_RECORDS FOR PROCESSING_:
- - - - - - -

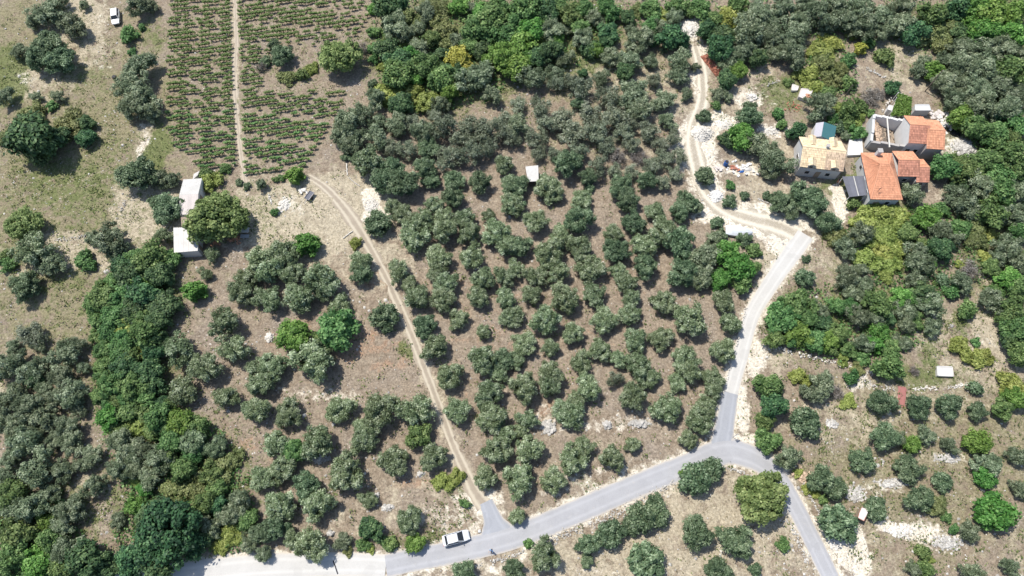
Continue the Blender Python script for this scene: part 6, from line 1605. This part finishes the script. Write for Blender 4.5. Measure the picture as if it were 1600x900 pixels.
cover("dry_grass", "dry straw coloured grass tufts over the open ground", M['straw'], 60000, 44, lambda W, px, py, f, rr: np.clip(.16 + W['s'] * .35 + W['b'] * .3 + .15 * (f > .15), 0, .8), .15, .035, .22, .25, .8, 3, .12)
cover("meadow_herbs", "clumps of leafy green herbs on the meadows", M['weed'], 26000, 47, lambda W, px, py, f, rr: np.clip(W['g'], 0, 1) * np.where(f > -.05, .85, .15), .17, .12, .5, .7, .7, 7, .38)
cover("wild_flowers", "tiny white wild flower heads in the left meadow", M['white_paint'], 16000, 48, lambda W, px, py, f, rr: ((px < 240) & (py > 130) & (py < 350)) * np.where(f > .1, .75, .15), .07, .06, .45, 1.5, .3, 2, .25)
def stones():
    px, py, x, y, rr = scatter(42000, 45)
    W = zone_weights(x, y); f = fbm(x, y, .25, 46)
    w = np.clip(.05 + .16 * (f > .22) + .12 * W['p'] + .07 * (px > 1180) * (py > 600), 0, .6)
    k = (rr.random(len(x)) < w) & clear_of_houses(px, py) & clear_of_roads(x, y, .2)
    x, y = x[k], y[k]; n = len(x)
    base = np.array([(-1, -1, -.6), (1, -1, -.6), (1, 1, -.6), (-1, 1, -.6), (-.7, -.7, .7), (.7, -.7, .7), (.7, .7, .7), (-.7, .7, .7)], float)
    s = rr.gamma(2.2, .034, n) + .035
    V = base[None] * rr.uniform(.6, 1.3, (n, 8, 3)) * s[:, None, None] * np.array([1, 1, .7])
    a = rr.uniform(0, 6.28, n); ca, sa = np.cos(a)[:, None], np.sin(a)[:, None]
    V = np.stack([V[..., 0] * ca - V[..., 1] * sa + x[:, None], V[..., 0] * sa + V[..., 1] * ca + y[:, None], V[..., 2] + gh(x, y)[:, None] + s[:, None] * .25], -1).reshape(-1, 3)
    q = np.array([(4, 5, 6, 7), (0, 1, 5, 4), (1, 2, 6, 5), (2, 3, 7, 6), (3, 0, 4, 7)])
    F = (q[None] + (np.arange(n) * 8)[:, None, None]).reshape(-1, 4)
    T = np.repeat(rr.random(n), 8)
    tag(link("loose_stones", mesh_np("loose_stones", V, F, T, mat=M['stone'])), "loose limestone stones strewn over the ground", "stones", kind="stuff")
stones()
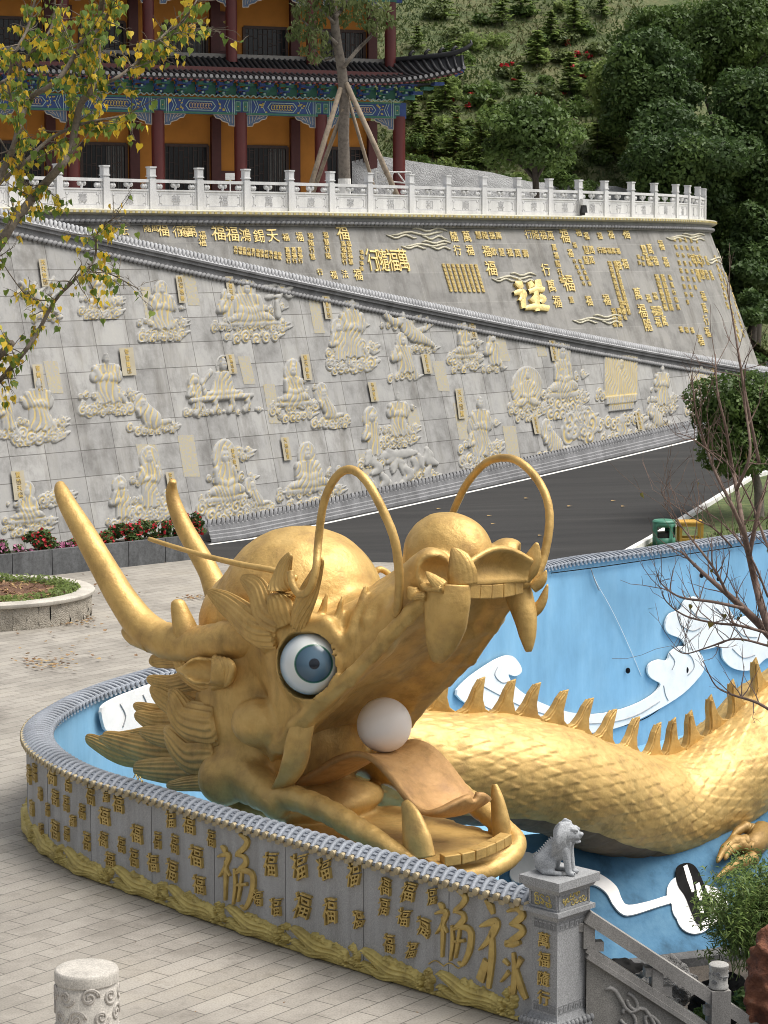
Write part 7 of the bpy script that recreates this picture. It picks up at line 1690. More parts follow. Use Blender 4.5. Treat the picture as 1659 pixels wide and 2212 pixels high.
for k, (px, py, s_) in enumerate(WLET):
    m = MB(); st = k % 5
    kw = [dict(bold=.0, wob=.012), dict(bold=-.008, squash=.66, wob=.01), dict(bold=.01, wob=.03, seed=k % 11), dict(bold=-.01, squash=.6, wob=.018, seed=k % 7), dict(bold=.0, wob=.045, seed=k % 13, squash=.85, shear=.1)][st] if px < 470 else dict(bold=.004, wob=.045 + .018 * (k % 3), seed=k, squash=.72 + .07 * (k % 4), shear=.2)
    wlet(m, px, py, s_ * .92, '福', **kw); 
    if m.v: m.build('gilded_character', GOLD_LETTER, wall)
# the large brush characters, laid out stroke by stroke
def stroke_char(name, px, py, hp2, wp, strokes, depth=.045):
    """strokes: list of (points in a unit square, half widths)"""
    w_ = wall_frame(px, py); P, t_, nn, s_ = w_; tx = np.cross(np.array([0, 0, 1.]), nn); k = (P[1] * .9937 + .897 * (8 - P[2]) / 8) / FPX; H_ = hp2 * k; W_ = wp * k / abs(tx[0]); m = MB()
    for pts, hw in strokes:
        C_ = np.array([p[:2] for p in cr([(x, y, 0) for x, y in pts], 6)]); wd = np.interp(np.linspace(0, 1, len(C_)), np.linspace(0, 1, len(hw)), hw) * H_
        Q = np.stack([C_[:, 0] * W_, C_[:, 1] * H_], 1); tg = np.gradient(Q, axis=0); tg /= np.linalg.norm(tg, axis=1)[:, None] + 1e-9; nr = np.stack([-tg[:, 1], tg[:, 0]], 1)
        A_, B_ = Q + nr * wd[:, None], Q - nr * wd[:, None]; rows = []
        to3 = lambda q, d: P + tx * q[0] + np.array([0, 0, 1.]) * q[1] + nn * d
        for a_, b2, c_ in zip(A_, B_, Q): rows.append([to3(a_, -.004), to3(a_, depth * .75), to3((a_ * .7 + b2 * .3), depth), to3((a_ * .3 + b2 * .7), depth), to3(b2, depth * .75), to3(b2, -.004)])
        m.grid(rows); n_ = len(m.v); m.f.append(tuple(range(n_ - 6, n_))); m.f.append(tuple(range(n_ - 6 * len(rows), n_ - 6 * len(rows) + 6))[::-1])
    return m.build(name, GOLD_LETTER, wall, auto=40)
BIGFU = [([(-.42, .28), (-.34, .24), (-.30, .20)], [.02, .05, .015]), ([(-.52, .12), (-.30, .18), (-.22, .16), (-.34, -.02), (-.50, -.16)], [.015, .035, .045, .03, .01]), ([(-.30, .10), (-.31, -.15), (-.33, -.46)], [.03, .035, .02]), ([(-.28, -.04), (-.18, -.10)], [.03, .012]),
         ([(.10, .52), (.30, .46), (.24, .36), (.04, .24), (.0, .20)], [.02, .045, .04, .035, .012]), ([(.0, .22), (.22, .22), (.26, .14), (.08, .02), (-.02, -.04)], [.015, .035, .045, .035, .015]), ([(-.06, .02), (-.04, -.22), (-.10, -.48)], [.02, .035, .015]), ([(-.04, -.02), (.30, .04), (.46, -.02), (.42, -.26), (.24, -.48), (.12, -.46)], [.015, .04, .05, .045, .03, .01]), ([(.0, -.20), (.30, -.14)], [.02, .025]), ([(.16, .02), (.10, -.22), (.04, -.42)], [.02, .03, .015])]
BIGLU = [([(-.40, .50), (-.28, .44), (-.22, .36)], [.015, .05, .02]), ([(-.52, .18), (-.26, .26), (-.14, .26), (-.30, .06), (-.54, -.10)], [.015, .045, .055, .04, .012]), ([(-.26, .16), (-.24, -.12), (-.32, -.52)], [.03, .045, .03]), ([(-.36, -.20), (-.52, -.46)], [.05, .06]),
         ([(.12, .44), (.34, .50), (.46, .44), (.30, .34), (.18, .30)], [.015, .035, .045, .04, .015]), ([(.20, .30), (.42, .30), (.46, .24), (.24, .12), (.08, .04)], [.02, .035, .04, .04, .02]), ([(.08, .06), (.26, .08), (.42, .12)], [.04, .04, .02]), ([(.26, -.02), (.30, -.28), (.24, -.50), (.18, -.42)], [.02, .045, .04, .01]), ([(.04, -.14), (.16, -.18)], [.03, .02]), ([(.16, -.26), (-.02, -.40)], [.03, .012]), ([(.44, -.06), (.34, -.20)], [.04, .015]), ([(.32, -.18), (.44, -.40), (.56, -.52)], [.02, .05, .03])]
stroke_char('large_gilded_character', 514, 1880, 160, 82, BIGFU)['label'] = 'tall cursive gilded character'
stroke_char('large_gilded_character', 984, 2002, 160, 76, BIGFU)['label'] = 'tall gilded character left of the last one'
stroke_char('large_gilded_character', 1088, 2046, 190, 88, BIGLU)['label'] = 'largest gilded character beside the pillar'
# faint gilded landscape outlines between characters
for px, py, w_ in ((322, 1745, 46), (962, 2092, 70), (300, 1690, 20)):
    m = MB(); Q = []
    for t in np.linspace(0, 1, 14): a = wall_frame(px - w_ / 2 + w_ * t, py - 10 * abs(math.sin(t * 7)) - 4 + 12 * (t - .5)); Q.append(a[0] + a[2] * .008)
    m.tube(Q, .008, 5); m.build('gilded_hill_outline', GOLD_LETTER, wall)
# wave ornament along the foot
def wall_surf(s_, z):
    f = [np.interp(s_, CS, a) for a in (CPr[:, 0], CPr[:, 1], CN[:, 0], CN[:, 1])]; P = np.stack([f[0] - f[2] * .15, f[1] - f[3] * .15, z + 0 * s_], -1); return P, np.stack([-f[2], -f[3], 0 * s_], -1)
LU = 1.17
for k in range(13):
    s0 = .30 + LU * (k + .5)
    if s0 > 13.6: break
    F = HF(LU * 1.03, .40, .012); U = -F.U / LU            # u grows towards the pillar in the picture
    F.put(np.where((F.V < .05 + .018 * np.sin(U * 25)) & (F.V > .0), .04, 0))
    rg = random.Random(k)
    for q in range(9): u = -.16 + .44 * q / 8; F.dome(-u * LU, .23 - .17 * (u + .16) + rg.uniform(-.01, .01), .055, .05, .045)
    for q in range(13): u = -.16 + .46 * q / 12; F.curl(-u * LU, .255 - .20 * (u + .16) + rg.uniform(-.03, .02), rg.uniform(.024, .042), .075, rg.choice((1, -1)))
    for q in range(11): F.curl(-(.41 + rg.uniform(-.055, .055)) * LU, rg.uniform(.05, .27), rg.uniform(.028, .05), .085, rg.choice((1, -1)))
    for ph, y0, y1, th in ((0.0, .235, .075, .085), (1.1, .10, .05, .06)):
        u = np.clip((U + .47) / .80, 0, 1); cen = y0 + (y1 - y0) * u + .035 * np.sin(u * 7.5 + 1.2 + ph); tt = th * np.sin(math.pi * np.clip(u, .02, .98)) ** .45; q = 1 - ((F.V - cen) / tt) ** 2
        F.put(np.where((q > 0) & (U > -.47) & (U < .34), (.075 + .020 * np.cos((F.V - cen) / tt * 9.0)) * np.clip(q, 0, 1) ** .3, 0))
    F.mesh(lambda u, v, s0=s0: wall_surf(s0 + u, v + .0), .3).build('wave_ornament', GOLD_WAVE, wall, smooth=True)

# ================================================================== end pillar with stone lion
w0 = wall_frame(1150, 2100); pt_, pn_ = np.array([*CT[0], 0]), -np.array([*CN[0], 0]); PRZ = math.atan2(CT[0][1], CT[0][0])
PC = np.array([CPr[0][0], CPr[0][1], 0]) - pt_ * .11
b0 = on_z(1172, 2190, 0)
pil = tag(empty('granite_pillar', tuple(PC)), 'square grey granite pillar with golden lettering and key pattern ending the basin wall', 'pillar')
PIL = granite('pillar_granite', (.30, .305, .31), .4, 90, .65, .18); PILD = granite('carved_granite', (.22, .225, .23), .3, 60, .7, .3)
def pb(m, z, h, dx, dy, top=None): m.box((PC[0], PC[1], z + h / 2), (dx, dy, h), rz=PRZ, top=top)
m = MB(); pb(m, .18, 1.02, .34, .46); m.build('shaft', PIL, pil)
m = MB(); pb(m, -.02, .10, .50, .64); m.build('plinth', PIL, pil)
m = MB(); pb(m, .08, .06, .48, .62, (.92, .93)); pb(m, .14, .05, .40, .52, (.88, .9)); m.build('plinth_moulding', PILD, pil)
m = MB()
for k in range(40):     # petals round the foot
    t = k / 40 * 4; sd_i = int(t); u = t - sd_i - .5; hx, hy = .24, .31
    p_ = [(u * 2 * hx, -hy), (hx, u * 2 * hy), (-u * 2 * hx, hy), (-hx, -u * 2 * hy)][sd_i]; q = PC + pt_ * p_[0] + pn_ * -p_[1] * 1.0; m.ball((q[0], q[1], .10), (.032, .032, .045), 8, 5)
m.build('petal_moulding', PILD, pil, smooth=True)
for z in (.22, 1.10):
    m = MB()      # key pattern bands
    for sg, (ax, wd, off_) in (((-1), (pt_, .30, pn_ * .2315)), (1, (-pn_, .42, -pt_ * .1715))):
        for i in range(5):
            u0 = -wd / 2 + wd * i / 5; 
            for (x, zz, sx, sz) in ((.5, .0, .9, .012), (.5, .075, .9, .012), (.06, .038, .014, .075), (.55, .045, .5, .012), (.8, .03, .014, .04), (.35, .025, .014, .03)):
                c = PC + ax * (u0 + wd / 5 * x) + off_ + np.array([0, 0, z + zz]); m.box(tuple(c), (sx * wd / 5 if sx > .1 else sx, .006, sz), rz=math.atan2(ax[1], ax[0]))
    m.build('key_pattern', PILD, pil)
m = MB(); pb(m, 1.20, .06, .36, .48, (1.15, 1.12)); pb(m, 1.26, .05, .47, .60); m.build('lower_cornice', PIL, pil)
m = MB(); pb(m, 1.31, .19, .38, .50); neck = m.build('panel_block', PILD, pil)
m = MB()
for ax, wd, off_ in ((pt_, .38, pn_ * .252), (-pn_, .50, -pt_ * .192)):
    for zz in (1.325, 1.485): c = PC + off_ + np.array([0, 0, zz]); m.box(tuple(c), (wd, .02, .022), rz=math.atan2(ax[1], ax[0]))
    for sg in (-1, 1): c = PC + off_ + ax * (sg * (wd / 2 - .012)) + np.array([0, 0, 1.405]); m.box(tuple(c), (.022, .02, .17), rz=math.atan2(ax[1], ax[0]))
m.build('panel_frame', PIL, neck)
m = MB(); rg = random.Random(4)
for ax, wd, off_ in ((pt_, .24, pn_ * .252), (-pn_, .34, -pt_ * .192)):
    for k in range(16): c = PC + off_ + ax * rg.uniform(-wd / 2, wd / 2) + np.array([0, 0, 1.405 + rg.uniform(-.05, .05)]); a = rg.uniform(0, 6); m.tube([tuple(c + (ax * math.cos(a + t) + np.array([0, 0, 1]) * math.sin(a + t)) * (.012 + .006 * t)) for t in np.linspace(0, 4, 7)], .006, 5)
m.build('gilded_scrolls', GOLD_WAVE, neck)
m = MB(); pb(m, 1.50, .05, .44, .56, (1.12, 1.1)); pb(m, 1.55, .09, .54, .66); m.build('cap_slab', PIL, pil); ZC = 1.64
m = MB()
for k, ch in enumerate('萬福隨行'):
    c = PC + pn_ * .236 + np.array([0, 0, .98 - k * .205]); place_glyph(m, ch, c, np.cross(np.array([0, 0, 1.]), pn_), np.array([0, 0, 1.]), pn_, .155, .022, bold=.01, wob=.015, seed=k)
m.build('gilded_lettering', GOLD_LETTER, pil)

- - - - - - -

_EXERCISE GOAL_:
Copy, from the material above, each line in which the string "part" occurs.

_COMPLETE OUTPUT_:
Continue the Blender Python script for this scene: part 6, from line 1605. This part finishes the script. Write for Blender 4.5. Measure the picture as if it were 1600x900 pixels.
Write part 7 of the bpy script that recreates this picture. It picks up at line 1690. More parts follow. Use Blender 4.5. Treat the picture as 1659 pixels wide and 2212 pixels high.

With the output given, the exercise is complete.